Nonetheless, the revolution at the convention was not in vain. It freed filmmakers from dogmas and prohibitions. And it provided at least ten years of practically unlimited freedom. How it was used by those directors who were used to working under constant opposition attempting to deceive censorship is another story. Nearly all of the older generation of directors fell into a deep crisis and the middle generation along with them. Exceptions only prove the rule. The leader of perestroika, Elem Klinov, was put up to completely undermine Soviet film and to bring a final sacrifice to its gods. It seemed that Klimov had everything necessary to impress all of humanity with grandiose accomplishments. Talent and  experience. He took an uncompromising stand. Plus the administrative resources and attention of the whole world which was hypnotized by perestroika. Hollywood was more than ready at that point to finance his Master and Margarita and other of his super-projects. But Klimov did not take up the offer. Soon he moved into the shadows away from the public arena and entered into a lonely almost hermit-like existence. He is the only filmmaker not to have had any dividends from perestroika, not a studio, not any houses, not a position, no possessions. And he is the only one to have truly suffered as an artist although not at all toppled  from the pedestal of Soviet idols. The others continued to work even though they were long past their creative peak and considered themselves victims of the Jacobite Terror. Klimov's sacrifice at the start, at the climax of his creativity was absolutely voluntary, his choice — free. Being at the very top of the perestroika pyramid, he was the first to detect the rot at its base. He did not want to be a participant in its headlong slump into consumerism.

Neither Klimov nor any other activist of the 5th Convention was an angel and all made many mistakes, however, they do not deserve the rebuke that they led filmmaking to its end. The old Soviet distribution was technologically outdated having no cinema multiplexes. They were doomed, but new facilities as well as new works of art could not be formed immediately, not to mention the new changes in the market. Many important pictures were filmed in the 90's, but, on the whole, Russian cinema did not give way to the powerful new wave that the world was waiting for. It was not able to take a full-fledged seat in the international, globalizing culture. The hope for co-production (in the early 90's every third Russian film was funded in part by the French and a few by the Germans) disappeared after most of the films were not very successful. Since then, most new projects count on government support, or more recently on the sponsorship of TV stations which are also in essence the government. The freedom of speech that was nearly infinite in the early 90's is being limited little by little by politics on one hand and the market on the other.

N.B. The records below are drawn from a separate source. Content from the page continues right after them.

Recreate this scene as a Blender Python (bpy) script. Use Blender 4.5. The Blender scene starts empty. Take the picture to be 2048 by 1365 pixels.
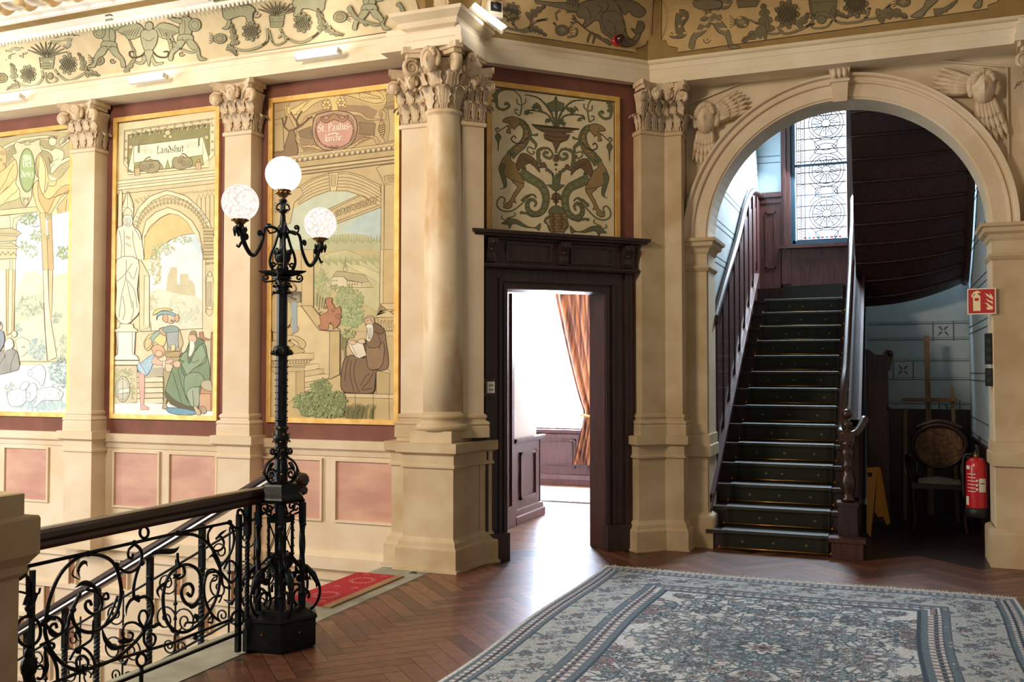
import bpy, math, random
import numpy as np
from mathutils import Vector as V, Matrix
random.seed(7)
C = bpy.context.scene.collection
sc = bpy.context.scene
PI = math.pi

# ------------------------------------------------------------------ camera
FPX, EYE, HZ = 1900.0, 1.5, 742.0
_yaw = math.radians(111.6); _p = math.atan((HZ-682.5)/FPX)
_F = V((math.cos(_yaw)*math.cos(_p), math.sin(_yaw)*math.cos(_p), math.sin(_p)))
_R = V((math.sin(_yaw), -math.cos(_yaw), 0))
_U = V((-math.cos(_yaw)*math.sin(_p), -math.sin(_yaw)*math.sin(_p), math.cos(_p)))
cd = bpy.data.cameras.new('camera'); cam = bpy.data.objects.new('camera', cd); C.objects.link(cam)
cd.sensor_width = 36; cd.lens = FPX/2048*36; cd.clip_start = .05; cd.clip_end = 100
cam.matrix_world = Matrix(((_R.x,_U.x,-_F.x,0),(_R.y,_U.y,-_F.y,0),(_R.z,_U.z,-_F.z,EYE),(0,0,0,1)))
sc.camera = cam
# ------------------------------------------------------------------ world, lights, exposure
sc.view_settings.view_transform = 'Standard'; sc.view_settings.look = 'None'
sc.view_settings.gamma = 1; sc.view_settings.use_curve_mapping = False
sc.view_settings.exposure = 0.0
w = bpy.data.worlds.new('world'); sc.world = w; w.use_nodes = True
w.node_tree.nodes['Background'].inputs[0].default_value = (1.0, .86, .70, 1)
w.node_tree.nodes['Background'].inputs[1].default_value = .24
def area(name, loc, target, sx, sy, power, color):
    l = bpy.data.lights.new(name, 'AREA'); l.shape = 'RECTANGLE'; l.size = sx; l.size_y = sy
    l.energy = power; l.color = color
    o = bpy.data.objects.new(name, l); C.objects.link(o); o.location = loc
    o.rotation_euler = (V(target)-V(loc)).to_track_quat('-Z', 'Y').to_euler(); return o
# daylight of the tall windows of the stair hall, left of and behind the camera
area('hall_window_light', (-9.9, 2.4, 2.2), (-6.2, 6.7, .9), 2.6, 3.2, 350, (1, .97, .94))
# warm lamps of the hall behind and above the camera
area('hall_lamp_light', (-5.2, .8, 4.5), (-2.3, 7.6, 2.6), 1.4, 1.0, 265, (1, .82, .61))

# added fill for the room behind the door; daylight below the leaded window
area('far_room_fill_light', (-2.55, 10.6, 2.1), (-4.2, 9.6, .6), 1.6, 1.4, 130, (.86, .93, 1))
area('leaded_window_light', (-.75, 11.7, 4.1), (-1.25, 9.2, 2.2), .6, 1.6, 290, (.72, .86, 1))

# ------------------------------------------------------------------ helpers
def lin(c):
    if isinstance(c, str):
        c = c.lstrip('#'); c = [int(c[i:i+2], 16)/255 for i in (0, 2, 4)]
    return tuple((x/12.92 if x <= .04045 else ((x+.055)/1.055)**2.4) for x in c[:3])
def ray(u, v): return _F*FPX + _R*(u-1024) + _U*(682.5-v)
EY = V((0, 0, EYE))
def at(u, v, P, n):
    "point where the sight line of a photo point meets the wall plane (P, n)"
    d = ray(u, v); return EY + d*((V(P)-EY).dot(V(n))/d.dot(V(n)))
class MB:
    def __init__(s): s.v = []; s.f = []; s.c = []; s.sm = []; s.k = None
    def add(s, vs, fs, smooth=False, col=None):
        o = len(s.v); s.v.extend(tuple(p) for p in vs)
        for f in fs: s.f.append([i+o for i in f]); s.sm.append(smooth); s.c.append(col or s.k or (1, 1, 1))
        return s
    def box(s, a, b, col=None):
        x0, y0, z0 = a; x1, y1, z1 = b
        return s.add([(x0,y0,z0),(x1,y0,z0),(x1,y1,z0),(x0,y1,z0),(x0,y0,z1),(x1,y0,z1),(x1,y1,z1),(x0,y1,z1)],
              [(0,3,2,1),(4,5,6,7),(0,1,5,4),(1,2,6,5),(2,3,7,6),(3,0,4,7)], col=col)
    def obox(s, o, X, Y, Z, col=None):
        "box from corner o with edge vectors"
        o, X, Y, Z = V(o), V(X), V(Y), V(Z)
        return s.add([o, o+X, o+X+Y, o+Y, o+Z, o+X+Z, o+X+Y+Z, o+Y+Z],
              [(0,3,2,1),(4,5,6,7),(0,1,5,4),(1,2,6,5),(2,3,7,6),(3,0,4,7)], col=col)
    def prism(s, pts, d, col=None):
        "3D polygon extruded by vector d"
        n = len(pts); d = V(d); p = [V(q) for q in pts]
        return s.add(p+[q+d for q in p], [tuple(range(n))[::-1], tuple(range(n, 2*n))]+[(i,(i+1)%n,(i+1)%n+n,i+n) for i in range(n)], col=col)
    def lathe(s, c, prof, seg=24, smooth=True, axis=None, col=None):
        c = V(c); A = V(axis).normalized() if axis else V((0,0,1))
        q = A.to_track_quat('Z', 'Y') if axis else None
        vs = []
        for r, z in prof:
            for i in range(seg):
                a = 2*PI*i/seg; p = V((r*math.cos(a), r*math.sin(a), z))
                if q: p = q @ p
                vs.append(c+p)
        n = len(prof)
        fs = [(j*seg+i, j*seg+(i+1)%seg, (j+1)*seg+(i+1)%seg, (j+1)*seg+i) for j in range(n-1) for i in range(seg)]
        s.add(vs, fs, smooth, col)
        o = len(s.v)-len(vs)
        for j, rev in ((0, True), (n-1, False)):
            if prof[j][0] > 1e-5:
                f = [o+j*seg+i for i in range(seg)]
                s.f.append(f[::-1] if rev else f); s.sm.append(False); s.c.append(col or s.k or (1,1,1))
        return s
    def ball(s, c, r, seg=12, sz=1, col=None):
        return s.lathe(c, [(max(r*math.sin(PI*i/(seg//2+2)), 1e-6), -r*sz*math.cos(PI*i/(seg//2+2))) for i in range(seg//2+3)], seg, col=col)
    def tube(s, pts, r, seg=6, closed=False, flat=None, twist=0, col=None, smooth=True):
        "swept tube; r number or list; flat=(vector, ratio) squashes the section along a direction"
        P = [V(p) for p in pts]; n = len(P)
        if n < 2: return s
        R = r if isinstance(r, (list, tuple)) else [r]*n
        T = []
        for i in range(n):
            a = P[(i-1) % n] if (i or closed) else P[0]; b = P[(i+1) % n] if (i < n-1 or closed) else P[-1]
            t = (b-a); T.append(t.normalized() if t.length > 1e-9 else V((0,0,1)))
        up = V(flat[0]).normalized() if flat else (V((0,0,1)) if abs(T[0].z) < .9 else V((1,0,0)))
        N = (up - T[0]*up.dot(T[0])).normalized(); vs = []
        for i in range(n):
            if flat:
                q = up - T[i]*up.dot(T[i]); N = q.normalized() if q.length > 1e-6 else N
            else: N = (N - T[i]*N.dot(T[i])).normalized()
            B = T[i].cross(N)
            for k in range(seg):
                a = 2*PI*(k+.5)/seg + twist*i
                vs.append(P[i] + N*(R[i]*math.cos(a)*(flat[1] if flat else 1)) + B*(R[i]*math.sin(a)))
        m = n if closed else n-1
        fs = [(i*seg+k, i*seg+(k+1)%seg, ((i+1)%n)*seg+(k+1)%seg, ((i+1)%n)*seg+k) for i in range(m) for k in range(seg)]
        if not closed: fs += [tuple(range(seg))[::-1], tuple(range((n-1)*seg, n*seg))]
        return s.add(vs, fs, smooth and seg > 4, col)
    def mould(s, path, prof, closed=False, caps=True, col=None):
        "plan path (x, y) with rows offset to its right by prof=[(off, z)...]"
        n = len(path); P = [V(p) for p in path]; rows = []
        nn = []
        for i in range(n):
            a = P[i]-P[i-1] if (i or closed) else None; b = P[(i+1)%n]-P[i] if (i < n-1 or closed) else None
            na = V((a.y, -a.x)).normalized() if a else None; nb = V((b.y, -b.x)).normalized() if b else None
            if na is None: m = nb
            elif nb is None: m = na
            else:
                m = na+nb; m = m/m.length; m = m/max(.3, m.dot(na))
            nn.append(m)
        vs = [(P[i].x+nn[i].x*o, P[i].y+nn[i].y*o, z) for o, z in prof for i in range(n)]
        m = n if closed else n-1
        fs = [(j*n+i, j*n+(i+1)%n, (j+1)*n+(i+1)%n, (j+1)*n+i) for j in range(len(prof)-1) for i in range(m)]
        if closed and caps: fs += [tuple(range(n))[::-1], tuple(range((len(prof)-1)*n, len(prof)*n))]
        if not closed and caps and len(prof) > 2:
            fs += [tuple(j*n for j in range(len(prof))), tuple(j*n+n-1 for j in range(len(prof)))[::-1]]
        return s.add(vs, fs, False, col)
    def grid(s, fn, nu, nv, smooth=True, col=None):
        vs = [fn(i/nu, j/nv) for j in range(nv+1) for i in range(nu+1)]
        return s.add(vs, [(j*(nu+1)+i, j*(nu+1)+i+1, (j+1)*(nu+1)+i+1, (j+1)*(nu+1)+i) for j in range(nv) for i in range(nu)], smooth, col)
    def build(s, name, mat, parent=None, color=False, mats=None):
        me = bpy.data.meshes.new(name); L = wloc(parent) if parent else V((0,0,0))
        me.from_pydata([(x-L.x, y-L.y, z-L.z) for x, y, z in s.v], [], s.f)
        me.polygons.foreach_set('use_smooth', s.sm)
        if color:
            a = me.color_attributes.new('Col', 'FLOAT_COLOR', 'CORNER'); buf = []
            for f, c in zip(s.f, s.c): buf.extend(list(c[:3]+(1,))*len(f))
            a.data.foreach_set('color', buf)
        me.materials.append(mat); me.update()
        o = bpy.data.objects.new(name, me); C.objects.link(o)
        if parent: o.parent = parent
        return o
def wloc(o):
    L = V((0,0,0))
    while o: L += o.location; o = o.parent
    return L
def tag(o, label, cat, group=None):
    o['label'] = label; o['category'] = cat
    if group: o['group'] = group
    return o
def thing(name, label, cat, loc=(0,0,0), group=None):
    o = bpy.data.objects.new(name, None); C.objects.link(o); o.location = loc; o.empty_display_size = .05
    return tag(o, label, cat, group)
def struct(o): o['kind'] = 'structure'; return o
def copytree(o, dx, parent=None):
    c = o.copy(); C.objects.link(c)
    if parent: c.parent = parent
    else: c.location = o.location + V(dx)
    for ch in list(o.children): copytree(ch, dx, c)
    return c
def cat(pts, n=6, closed=False):
    "Catmull-Rom through points"
    P = [V(p) for p in pts]; m = len(P); out = []
    if m < 3: return P
    for i in range(m if closed else m-1):
        p0 = P[(i-1)%m] if (i or closed) else P[0]; p1 = P[i]; p2 = P[(i+1)%m]; p3 = P[(i+2)%m] if (i < m-2 or closed) else P[-1]
        for k in range(n):
            t = k/n
            out.append(.5*((2*p1)+(p2-p0)*t+(2*p0-5*p1+4*p2-p3)*t*t+(3*p1-p0-3*p2+p3)*t**3))
    if not closed: out.append(P[-1])
    return out
def nums(t):
    a = [float(x) for x in t.replace(',', ' ').split()]; return list(zip(a[::2], a[1::2]))

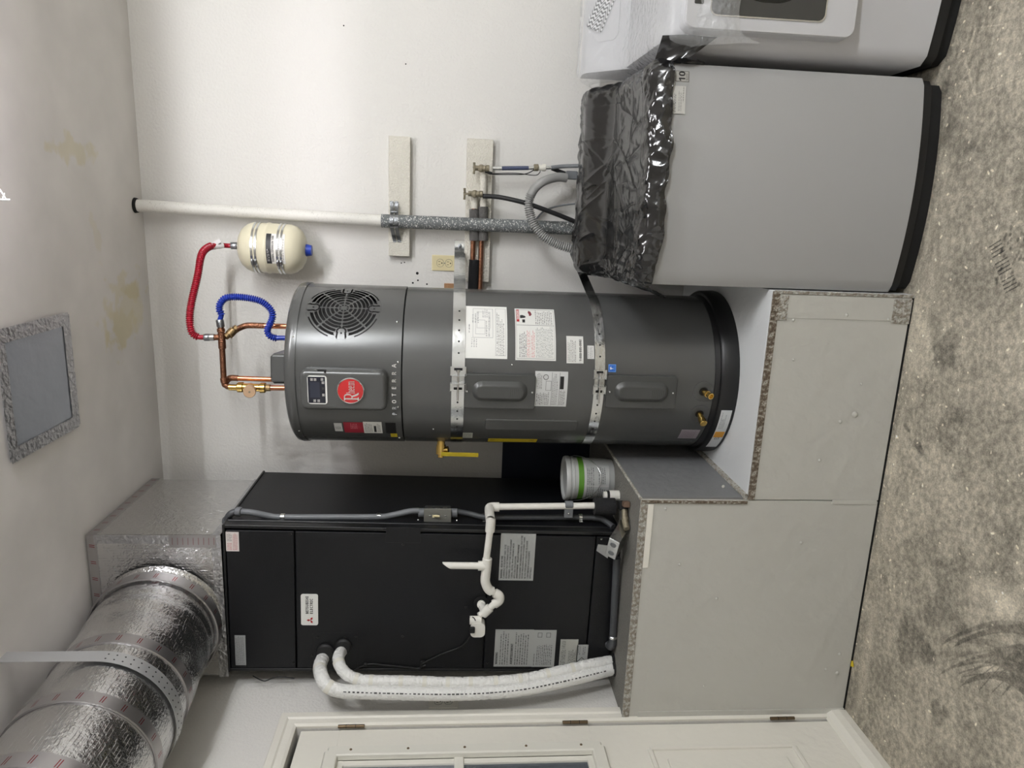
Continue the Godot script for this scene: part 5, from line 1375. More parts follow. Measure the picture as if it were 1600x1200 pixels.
func wall_plumbing():
	for s in [[607, 640, 212, 401, "upper painted wooden block on the white wall, the grey pipe clamped across it"], [730, 764, 216, 441, "lower painted wooden block on the white wall, behind the two tap valves"]]:
		var a := pz(s[0], s[2], ZB + 0.038); var c := pz(s[1], s[3], ZB + 0.038)
		var o := thing("wall_block", s[4], "wood block", Vector3((a.x + c.x) / 2, (a.y + c.y) / 2, ZB), "painted wooden blocks on the back wall")
		var b := MB.new(); b.box(Vector3((a.x + c.x) / 2, (a.y + c.y) / 2, ZB + 0.019), Vector3(absf(a.x - c.x), absf(a.y - c.y), 0.038), 0.0025); part("board", b, M.board_paint, o)
		for k in 4:
			b = MB.new(); b.lathe([Vector2(0.004, 0), Vector2(0.003, 0.0016), Vector2(0, 0.002)], Vector3(lerpf(a.x, c.x, 0.04 + 0.92 * (k % 2)), lerpf(a.y, c.y, 0.25 + 0.5 * (k / 2)), ZB + 0.038), Basis(Vector3(1, 0, 0), Vector3(0, 0, 1), Vector3(0, -1, 0)), 8); part("nail_head", b, M.board_paint, o)
	# drain pipe: painted white upper length and bare speckled grey lower length
	var zp := ZB + 0.074
	var p0 := pz(203, 320.5, zp); p0.y = CEIL
	var p1 := pz(596, 345, zp); var p2 := pz(1000, 361, zp)
	var o := thing("drain_pipe", "long upright drain pipe on the white wall, white above and speckled grey below", "pipe", p1)
	var b := MB.new(); b.tube([p0, p1 - Vector3(0, 0.02, 0)], 0.0255, 24, true, 3.0); part("upper_pipe", b, M.pipe_white, o, "white painted upper pipe")
	b = MB.new(); var pend := p1 + (p2 - p1) / (p2.y - p1.y) * (0.35 - p1.y)
	b.tube([p1, pend], 0.0285, 24, true, 3.0); part("lower_pipe", b, M.pipe_grey, o, "grey lower pipe speckled with white paint")
	b = MB.new(); b.lathe([Vector2(0.026, -0.012), Vector2(0.030, -0.010), Vector2(0.032, 0.0)], p0, Basis(), 24); part("ceiling_gap", b, M.black_matte, o)
	# metal band that clamps it to the upper block
	var pc := p1 + (p2 - p1) * 0.05; pc.z = zp
	o = thing("pipe_clamp", "perforated metal band holding the grey drain pipe to the upper wooden block", "clamp", pc)
	for dy in [-0.008, 0.012]:
		b = MB.new(); var pts := [pc + Vector3(0.085, dy + 0.004, 0.040 - 0.074)]; var outs := [Vector3(0, 0, 1)]
		for k in 13:
			var a := PI * (k / 12.0); var d := Vector3(cos(a), 0, sin(a)); pts.append(pc + d * 0.029 + Vector3(0, dy, 0)); outs.append(d)
		pts.append(pc + Vector3(-0.09, dy - 0.010, 0.040 - 0.074)); outs.append(Vector3(0, 0, 1))
		b.ribbon(pts, outs, Vector3(0, 0.008, 0), 0.0012); part("band", b, M.zinc, o)
	b = MB.new(); b.tube([pc + Vector3(0.040, -0.01, 0.0), pc + Vector3(0.040, 0.018, 0.0)], 0.004, 8); part("bolt", b, M.zinc, o)
	# two supply pipes behind, lagged in places
	var zs := ZB + 0.055
	for s in [[741, 308, 739, 452, "copper supply pipe beside the outlet plate, lagged in grey foam, behind the drain pipe", 0.0], [755, 272, 754, 452, "copper supply pipe farther from the outlet plate, lagged in grey foam, behind the drain pipe", 1.0]]:
		var a := pz(s[0], s[1], zs); var c := pz(s[2], s[3], zs)
		o = thing("supply_pipe", s[4], "pipe", c, "supply pipes to the tap valves")
		b = MB.new()
		c = Vector3(c.x - 0.20, a.y, zs)
		b.tube([a, c], 0.011, 14); part("copper_pipe", b, M.copper_old, o)
		b = MB.new(); b.tube([a + Vector3(0.012, 0, 0), pz(s[0], 326, zs)], 0.015, 14); part("painted_end", b, M.board_paint, o)
		b = MB.new(); b.tube([pz(s[0], 327 - s[5] * 4, zs), pz(s[0], 376, zs)], 0.0215, 18); part("foam_sleeve", b, M.grey_foam, o)
		if s[5] == 0.0:
			b = MB.new(); b.tube([pz(s[0], 406, zs), c], 0.0225, 18); part("foam_sleeve", b, M.foam, o)
	var wb := pz(738, 375, ZB + 0.03); var wc := pz(761, 405, ZB + 0.03)
	b = MB.new(); b.box(Vector3((wb.x + wc.x) / 2, (wb.y + wc.y) / 2, ZB + 0.012), Vector3(absf(wb.x - wc.x), absf(wb.y - wc.y), 0.02), 0.002); single("bare_wood_block", b, M.wood, "small bare brown wood block on the wall behind the copper supply pipes", "wood block")
	wb = pz(694, 443, ZB + 0.02); wc = pz(714, 462, ZB + 0.02)
	b = MB.new(); b.box(Vector3((wb.x + wc.x) / 2, (wb.y + wc.y) / 2, ZB + 0.008), Vector3(absf(wb.x - wc.x), absf(wb.y - wc.y), 0.016), 0.002); single("bare_wood_block", b, M.wood, "short brown wood scrap on the wall behind the upper strap of the heater", "wood block")
	# the two hose valves
	var zt := ZB + 0.085
	for s in [[752, 263, 742, "old brass tap valve whose hose runs straight down beside the lower wooden block", 0.0], [742, 303, 727, "old brass tap valve with a curving black hose, near the drain pipe", 1.0]]:
		var c := pz(s[0], s[1], zt); var hnd := pz(s[2], s[1], zt)
		o = thing("tap_valve", s[3], "tap", c, "tap valves for the washer hoses")
		b = MB.new(); b.tube([c + Vector3(0, 0.004, -0.03), c + Vector3(0, 0.004, 0.012)], 0.012, 14); b.sphere(c, 0.0165); b.tube([c, c + Vector3(0, 0.024, 0.004)], 0.011, 12); nut(b, c + Vector3(0, 0.020, 0.004), Vector3(0, 1, 0), 0.0125, 0.009)
		b.tube([c, c + Vector3(0, -0.020, 0.008)], 0.012, 12); nut(b, c + Vector3(0, -0.034, 0.010), Vector3(0, 1, 0), 0.0155, 0.016)
		part("valve_body", b, M.old_brass, o)
		b = MB.new(); b.tube([c + Vector3(0, 0.028, 0.004), hnd + Vector3(0, 0.0, 0.004)], 0.004, 8)
		for q in 4:
			var d := Vector3(cos(PI / 2 * q + 0.2), 0, sin(PI / 2 * q + 0.2)) * 0.024
			b.tube([hnd + Vector3(0, 0.002, 0.004), hnd + Vector3(0, 0.004, 0.004) + d], [0.0042, 0.0052], 8)
		part("cross_handle", b, M.old_brass, o)
	# straight hose with couplings
	var z2 := ZB + 0.095
	o = thing("supply_hose", "straight blue grey supply hose with two metal couplings running down to the washer", "hose", pz(820, 262, z2))
	b = MB.new(); b.tube([pz(770, 263, z2), pz(786, 263, z2)], 0.0085, 12); b.tube([pz(823, 262.5, z2), pz(834, 262, z2)], 0.0085, 12); b.tube([pz(853, 262, z2), pz(862, 262, z2)], 0.008, 12); part("ferrule", b, M.steel, o)
	b = MB.new(); b.tube([pz(784, 263, z2), pz(826, 262.5, z2)], 0.0088, 14); part("braided_hose", b, mat(hexc(66, 74, 100), 0.4), o)
	b = MB.new(); nut(b, pz(834, 262, z2), pz(840, 262, z2) - pz(834, 262, z2), 0.0165, 0.020); part("coupling", b, M.old_brass, o)
	b = MB.new(); sleeve(b, pz(842, 262, z2), pz(849, 262, z2), 0.0115); nut(b, pz(847, 262, z2), pz(853, 262, z2) - pz(847, 262, z2), 0.017, 0.016); part("sensor_body", b, M.outlet_white, o)
	b = MB.new(); b.tube(catmull([pz(861, 262, z2), pz(880, 260, z2), pz(915, 259, z2 + 0.03), pz(950, 258, z2 + 0.03)], 6), 0.0085, 12); part("lower_hose", b, M.grey_pvc, o)
	o = thing("sensor_wire", "thin black wire looping beside the straight supply hose", "wire", pz(800, 271, z2))
	b = MB.new(); b.tube(catmull([pz(757, 266, z2 - 0.01), pz(766, 272, z2), pz(800, 272.5, z2), pz(820, 272, z2), pz(832, 267, z2 + 0.004), pz(834, 264, z2 + 0.01)], 6), 0.0022, 8); b.tube(catmull([pz(766, 271.5, z2), pz(805, 270.5, z2), pz(835, 274, z2), pz(843, 270, z2), pz(844, 266, z2)], 6), 0.0018, 8); part("wire", b, M.black_plastic, o)
	b = MB.new(); sleeve(b, pz(758, 268, z2), pz(769, 271, z2), 0.006); part("plug", b, M.black_plastic, o)
	b = MB.new(); b.tube(catmull([pz(755, 306.5, zt + 0.008), pz(780, 308, zt + 0.03), pz(820, 317, zt + 0.06), pz(860, 331, zt + 0.06), pz(900, 347, zt + 0.05), pz(960, 372, zt + 0.02)], 8), 0.0098, 14); single("black_hose", b, M.rubber, "curving black rubber hose from the valve near the drain pipe to the washer", "hose")
	b = MB.new(); b.tube(catmull([pz(862, 263, ZB + 0.07), pz(880, 270, ZB + 0.075), pz(905, 278, ZB + 0.08), pz(940, 290, ZB + 0.08)], 6), 0.0085, 12); single("black_hose", b, M.rubber, "short black hose slanting from the straight supply hose behind the sheet", "hose")
	# ribbed drain hose, hooked over
	o = thing("washer_drain_hose", "thick grey ribbed washer drain hose bent in an arch above the black sheet", "hose", pz(850, 330, ZB + 0.16))
	var zh := ZB + 0.15
	b = MB.new(); b.tube(catmull([pz(885, 278, zh - 0.03), pz(870, 277, zh - 0.02), pz(850, 283, zh), pz(836, 294, zh), pz(829, 306, zh)], 8), 0.019, 16); part("smooth_end", b, M.grey_hose, o)
	b = MB.new(); ridged(catmull([pz(829.5, 304, zh), pz(826, 320, zh), pz(832, 345, zh + 0.01), pz(846, 366, zh + 0.02), pz(868, 380, zh + 0.03), pz(892, 388, zh + 0.04), pz(930, 396, zh + 0.04)], 10), 0.0180, 0.0092, 0.0032, b, 16); part("ribbed_hose", b, M.grey_hose, o)
	b = MB.new(); b.box(pz(893, 274, zh - 0.05), Vector3(0.035, 0.05, 0.03), 0.004); part("hose_hook", b, M.grey_pvc, o)
	b = MB.new(); b.tube(catmull([pz(838, 342, ZB + 0.01), pz(850, 330, ZB + 0.02), pz(872, 322, ZB + 0.04), pz(905, 318, ZB + 0.05), pz(940, 318, ZB + 0.06)], 6), 0.0042, 8); single("power_cord", b, M.grey_pvc, "thin grey power cord curving behind the ribbed drain hose", "cord")

func outlet(o: Node3D, c: Vector3, B: Basis, m: Material, w: float, h: float):
	var b := MB.new(); box_soft(b, c, B, w, h, 0.006, 0.003, 0.0025); part("plate", b, m, o)
	for dy in [-0.0195, 0.0195]:
		b = MB.new(); b.prism(rounded(0.034, 0.029, 0.0135, 8), 0.0016, Transform3D(B, c + B * Vector3(0, dy, 0.0058))); var r := part("receptacle", b, m, o)
		b = MB.new(); b.box(c + B * Vector3(-0.0065, dy + 0.004, 0.0076), Vector3(0.0018, 0.008, 0.0006), 0.0, B); b.box(c + B * Vector3(0.0065, dy + 0.004, 0.0076), Vector3(0.0018, 0.0095, 0.0006), 0.0, B); b.box(c + B * Vector3(0, dy - 0.0075, 0.0076), Vector3(0.005, 0.005, 0.0006), 0.0, B); part("slot", b, M.black_matte, r)
		b = MB.new(); b.prism(rounded(0.0362, 0.0312, 0.0145, 8), 0.0008, Transform3D(B, c + B * Vector3(0, dy, 0.0055))); part("rim_shadow_gap", b, M.ink_grey, r)
	b = MB.new(); b.sphere(c + B * Vector3(0, 0, 0.006), 0.003); part("screw", b, M.steel, o)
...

The censorship of the market determines the situation with distribution. With the exception of TV-advertised blockbusters, Russian films have a hard time making it into the theaters. There the repertoire is dominated by Hollywood or domestic mainstream, the niche of the art-house films is seriously diminishing. And our mainstream is quite peculiar; it functions differently from America. Russian movie stars who shone in Soviet times have almost all burned out; only those who found refuge in television are still burning — that would be the newsmakers of show business and series. But still they burn only in the light of advertisement, and in a small art-house film and their names themselves will do nothing for the scanty numbers at the shows. Sitcoms are left as the most profitable and quickly compensated genre in the Russian film industry. Despite the obvious superiority of American and European sitcoms over Russian, the viewers turned over to the latter very quickly. A compensatory mechanism is at work: the young audience goes to the theater to see new Hollywood films and Russian Hollywood rip-offs. It is obvious that two main powerful currents of mass-culture have formed: the international-global and local-patriotic. 

The 5th Congress gathered those who made art films, which by their very nature are not suited to the market. By declaring the need for liberal reforms, most signed their own death sentence. There is a comforting thought that a new generation of directors lives, if not under communism then under "honest capitalism." However, from Fyodor Bondarchuk Junior (the director of the blockbuster Company 9 and an activist in the Kremlin party "Edinaya Rossia") to Hollywood is even farther that from Sergei Bondarchuk Senior (the head of the Soviet Kino-establishment) to Hollywood. As for Europe, it is ahead. At the Cannes Festival there were more Norwegian films than Russian, and the Paris repertoire is still uncomparably richer and much more diverse than in that in Moscow.